Uno scorcio temporalesco dei tempi che furono (ma con il ritornello che non ti aspetti).
Gli In Flames hanno sorpreso (quasi) tutti nel 2022, pubblicando un lavoro come Foregone, che è il ponte possibile in mezzo alle nebbie della rimozione e del rigetto coltivato con grande impegno dal 2002 a oggi. C’è un po’ di Clayman, qualche barlume di Colony e molta rabbia genuina come non gli si sentiva incidere da parecchio tempo. Non sorprende quindi questa collaborazione con Nita Strauss, nota per essere la chitarrista biondona e piuttosto avvenente del vecchio Alice Cooper.
Questo brano sembra spingere ancora indietro la memoria di Fridén ai tempi in cui la band cominciava a pasticciare con l’elettronica ma ancora pestava di brutto con riff cavallosi e tuppatupa dell’ormai vecchia scuola svervegica di Götheborg. Epperò il bello e il brutto di Fridén è proprio questo suo bisogno di rompere il sogno a ritroso ogni volta. Accade anche su Foregone, non vi illudete. Ecco, quindi, il ritornello canterino, con l’ugola del simpaticone che osa dove non ha praticamente mai osato, nemmeno nei dischi più poppeggiarmente frustrati degli In Flames (vedi Siren Charms).
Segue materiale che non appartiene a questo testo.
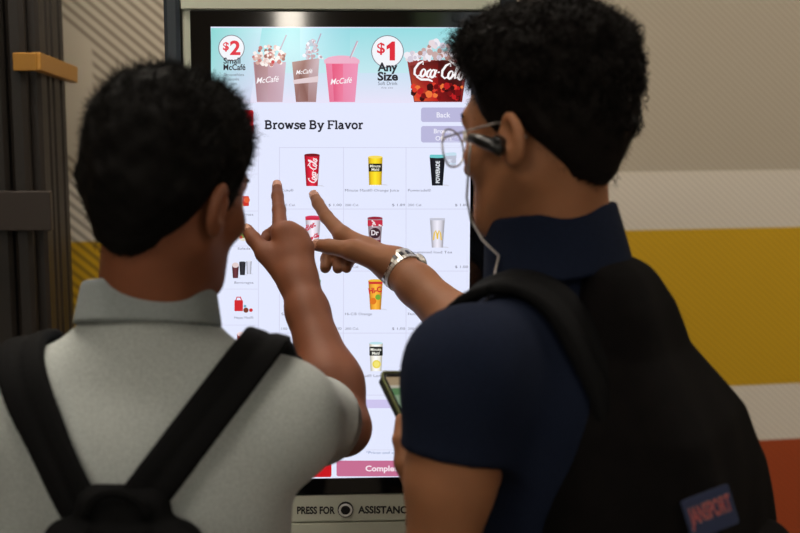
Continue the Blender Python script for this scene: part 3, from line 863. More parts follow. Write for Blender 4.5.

Il risultato? Se una canzone è buona, tutta questa voglia di scrutare nella tessitura sonora, catalogando riff e melodie in compost datati 1998 o 1995, perde di senso. Così invece ne guadagna la smania di Fridén di mettersi sempre in gioco, magari cimentando le sue corde vocali debolucce in lidi dove sarebbe stato meglio non addentrarsi mai.
In tutto ciò, Nita Strauss quasi non si nota, nemmeno nel video.